The film makes gestures towards the recession, but it can also be seen as a sports movie. The version of wrestling that is popular in American schools has never really taken off here, however.
“Yes, I’m really intrigued to see how it goes down there,” he says. “I am aware that there is no real tradition of wrestling in Europe or in Ireland. But I was a really keen wrestler at school and I really wanted to make something about the sport. In fact that, rather than the recession, was really the seed of the project.”
McCarthy got lucky in casting his juvenile lead. Alex Shaffer, who plays Giamatti’s young friend, is a talented wrestler.
Having grown up with the sport, McCarthy was adamant that the holds would look authentic and the grappling would seem believably sweaty.
“I had him come in and watched him wrestle,” he says. “Still we had to work hard with him on the acting – tag-teaming, really – so he could hold his own against the likes of Paul. That was pretty hard work.”

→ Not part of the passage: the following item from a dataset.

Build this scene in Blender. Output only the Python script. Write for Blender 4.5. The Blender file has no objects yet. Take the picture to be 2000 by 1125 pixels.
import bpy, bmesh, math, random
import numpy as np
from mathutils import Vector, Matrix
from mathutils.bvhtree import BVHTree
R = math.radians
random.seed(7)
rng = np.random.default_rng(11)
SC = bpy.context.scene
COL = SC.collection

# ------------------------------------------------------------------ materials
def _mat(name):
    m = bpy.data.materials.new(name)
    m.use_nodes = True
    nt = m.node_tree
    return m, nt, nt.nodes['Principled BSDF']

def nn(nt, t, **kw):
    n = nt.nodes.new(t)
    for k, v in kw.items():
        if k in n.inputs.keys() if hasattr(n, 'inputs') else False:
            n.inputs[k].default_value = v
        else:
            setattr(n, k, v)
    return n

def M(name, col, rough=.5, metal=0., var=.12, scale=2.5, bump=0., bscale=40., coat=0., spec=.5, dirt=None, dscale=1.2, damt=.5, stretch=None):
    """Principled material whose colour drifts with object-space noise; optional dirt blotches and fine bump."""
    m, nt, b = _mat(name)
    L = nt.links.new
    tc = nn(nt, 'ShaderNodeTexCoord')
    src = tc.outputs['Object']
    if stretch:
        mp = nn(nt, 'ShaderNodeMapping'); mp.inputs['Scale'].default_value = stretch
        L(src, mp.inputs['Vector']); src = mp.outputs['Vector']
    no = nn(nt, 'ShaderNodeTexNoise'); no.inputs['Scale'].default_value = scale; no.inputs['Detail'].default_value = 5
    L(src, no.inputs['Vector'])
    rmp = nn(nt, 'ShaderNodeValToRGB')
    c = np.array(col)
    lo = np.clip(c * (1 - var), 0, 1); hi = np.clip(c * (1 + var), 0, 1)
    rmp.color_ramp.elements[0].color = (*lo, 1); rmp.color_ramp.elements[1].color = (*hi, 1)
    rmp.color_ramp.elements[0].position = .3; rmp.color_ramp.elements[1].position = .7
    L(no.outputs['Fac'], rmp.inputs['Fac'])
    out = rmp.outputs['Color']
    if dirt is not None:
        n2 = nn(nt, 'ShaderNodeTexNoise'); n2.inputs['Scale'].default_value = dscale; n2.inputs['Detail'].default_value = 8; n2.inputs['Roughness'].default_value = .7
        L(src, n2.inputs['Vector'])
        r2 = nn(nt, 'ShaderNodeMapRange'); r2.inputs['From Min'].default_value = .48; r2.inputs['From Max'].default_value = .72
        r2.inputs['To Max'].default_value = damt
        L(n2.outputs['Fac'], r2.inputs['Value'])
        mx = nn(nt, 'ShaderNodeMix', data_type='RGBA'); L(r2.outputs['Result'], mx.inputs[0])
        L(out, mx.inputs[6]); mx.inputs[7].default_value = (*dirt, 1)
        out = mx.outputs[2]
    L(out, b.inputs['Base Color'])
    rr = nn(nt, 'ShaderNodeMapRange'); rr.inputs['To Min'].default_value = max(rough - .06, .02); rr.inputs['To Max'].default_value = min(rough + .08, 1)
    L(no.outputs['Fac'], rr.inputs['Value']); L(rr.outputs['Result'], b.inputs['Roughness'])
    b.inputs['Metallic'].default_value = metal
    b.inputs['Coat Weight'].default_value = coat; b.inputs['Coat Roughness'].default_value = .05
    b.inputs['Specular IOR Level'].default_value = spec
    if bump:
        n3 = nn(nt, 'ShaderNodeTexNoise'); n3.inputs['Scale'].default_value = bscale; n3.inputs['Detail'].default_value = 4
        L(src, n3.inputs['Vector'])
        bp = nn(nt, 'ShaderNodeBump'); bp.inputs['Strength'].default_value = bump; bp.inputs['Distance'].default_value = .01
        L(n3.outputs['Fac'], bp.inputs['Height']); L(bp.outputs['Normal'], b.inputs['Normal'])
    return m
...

As well as acting and his booming life as an auteur, McCarthy is also a screenwriter. He was one of the scribes on Pixar's recent, magnificent Up. One foundation of that animation house's greatness is its dedication to good writing. Nothing moves forward until the script is polished to the point where John Lasseter can see his face in it.
“It’s the same job writing for animation as it is writing for anything else,” he says. “They focus on the story right from the first day. Somebody else is concerned with the visuals and I just work on that.
“It’s so important. I now get sent a lot of pitches for animation. The idea always seems really cool. But there’s no story. It is an amazing thing. Every week or two you’ll see a film that cost $100 million [€71 million] and, as likely as not, the script plays as if it’s been knocked together in an afternoon. Yes, I know. It’s amazing. I should know. I’ve appeared in enough of those films.” Rise above it McCarthy.